これがご縁となって、天野園長の幼児教育への情熱やその行動力に興味と共感を覚え、毎年何度か幼稚園を訪れるようになった。それから12年間、取材とプライベートを合わせてこの幼稚園に通う中で、大人である自分が多くのことを学ばせていただくこととなった。
例えば、本連載にも何度か登場した1400坪に及ぶ「えのき広場」ができたときのことだ。
開園前の時期、高台に建設中の校舎に向かう山道を歩きながら、「子どもたちが健全に育つには自然の遊び場が必要です。そのためにはこの土地を買って、ここに広場を作って・・・」と構想を語っていた天野園長。その当時、そのバイタリティは十分過ぎるほど伝わってきたが、その山道は雑木林の中のいわゆる獣道。

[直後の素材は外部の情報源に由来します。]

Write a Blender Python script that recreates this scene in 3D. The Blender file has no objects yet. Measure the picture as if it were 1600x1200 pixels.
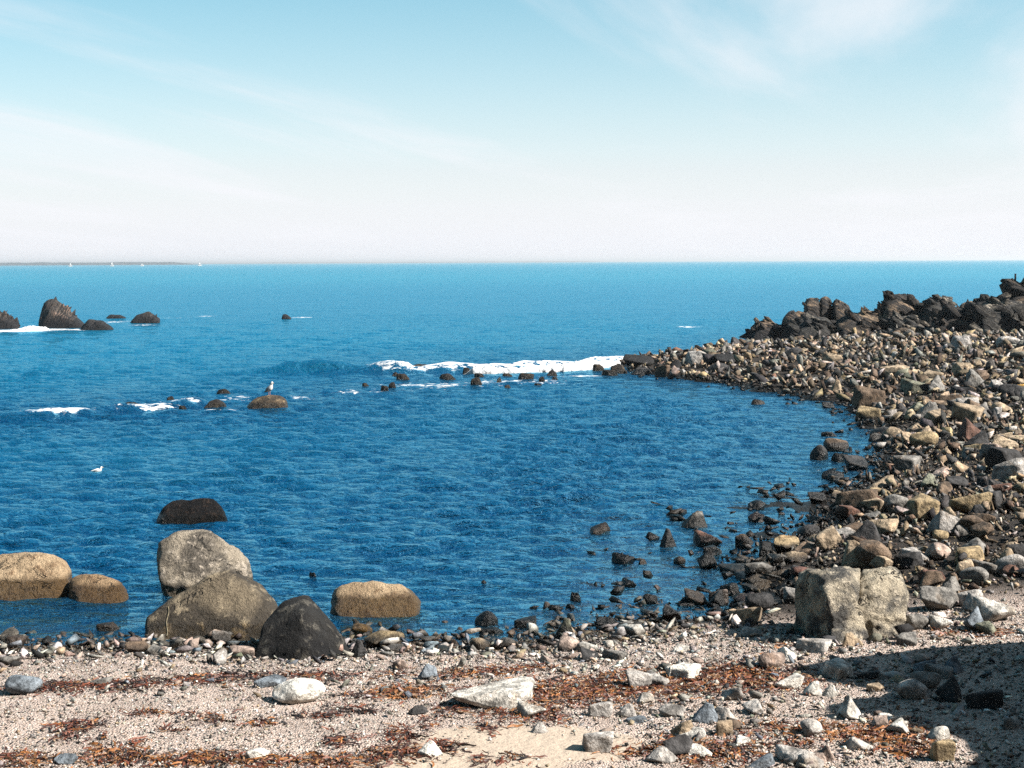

広場をつくると言われても正直ピンとこなかったし、失礼ながら聞き流していたのである。
しかし、2年後、その雑木林は本当に広場に生まれ変わっていた。事情を聞けば、園長自らが「自分は10年間無給」と腹を括り、バザーなどで得た資金はすべて教育環境の整備に注ぎ込むという方針のもと、土地を買収したという。そして、当時女性だけだった園のスタッフが、休日を使って自力で「開墾」を行ったのだという。これには本当に言葉が出ないほど驚かされた。そして、このような先生たちの背中を見て育った子供が「やればできる、と思えばできる」(密着レポート第1回参照)という言葉を発したのは、当然のことのように思えた。
また、仲間を思いやり、心を通い合わせる子どもたちを見て、「この幼稚園で教えられていることを実践すべきは大人ではないか」と感じることが何度もあった。そういう意味でも、この31回の連載でお伝えした内容は、子どもたちの成長の様子を記した幼児教育実践記ではあるが、「大人も学ぶ幼児教育」として、読み返していただける機会があれば幸いである。
この奇跡の幼稚園を設立した天野園長、その方針に沿って子どもたちに向かい合う先生たち、親たち。そして、幼児期にしっかりと心の方向づけをしてもらい、「へこたれない強い心」や「人を思いやる優しい心」を身につけて、今年も巣立っていく子どもたち。ここには、未来への確かな希望がある。